While there is a lot of activity in Canada's mining-tech world, he says most investors want to buy mining stocks, rather than mining-tech stocks.

Mr. Baiden intends to raise interest in Penguin's new robot system at the Prospectors and Developers Association of Canada's International Convention. Braveheart uses computing and sensing networks in conjunction with artificial intelligence to determine mineral locations. But he has doubts about his success.

"Every single mining investor we've heard says we want to invest in the mine, we don't care about the technology."

Mr. Baiden says that attitude is hindering this country's chance to compete as startups fail to secure stock market funding and therefore lose out on the potential to become bigger.

That's not to say there aren't some exceptions to that rule. We did find two analysts willing to provide two stock picks in the mining supplier sector.

Maxim Sytchev, managing director, industrial products, National Bank Financial, Toronto

The pick: Finning International Inc. (FTT)

The Vancouver-based outfit is the world's largest Caterpillar equipment distributor, a company whose share price is up 70 per cent over the past 12 to 15 months.

Mr.
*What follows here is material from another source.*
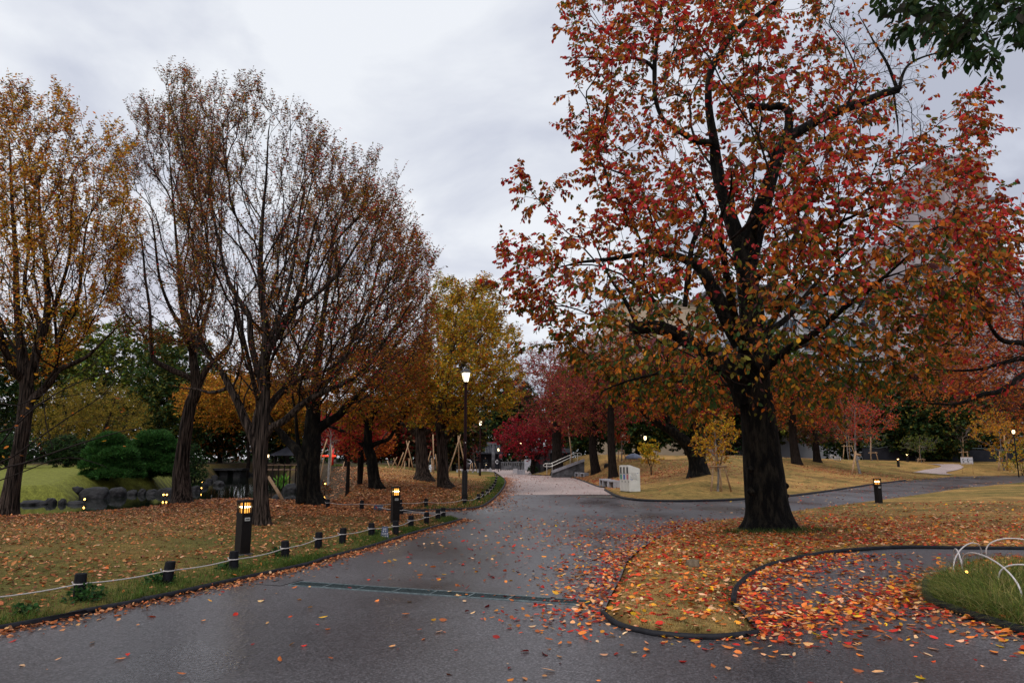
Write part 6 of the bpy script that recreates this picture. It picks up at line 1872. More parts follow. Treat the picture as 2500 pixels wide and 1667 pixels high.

Sytchev says that with the industry on the cusp of a rebound, particularly in the copper hotbeds of Chile and Argentina, Finning could be well positioned.

With the price of copper at its highest level in five years, and companies such as Chilean copper mining company Codelco – one of Finning's largest clients – and others buying new mining equipment for the first time in three years, Finning could profit.

William White, chairman, IBK Capital Corp., Toronto

The pick: Peat Resources Ltd. (PET)

Toronto's Peat Resources Ltd. has introduced blockchain technology to improve its supply chain of conflict-free metals from the Democratic Republic of Congo, which is home to some of the world's highest-quality cobalt.

Peat believes that using blockchain will allow it to access data from any point in the supply chain, complementing the paper trail already in place. This will help Peat to be well positioned as the global demand for cobalt continues to rise.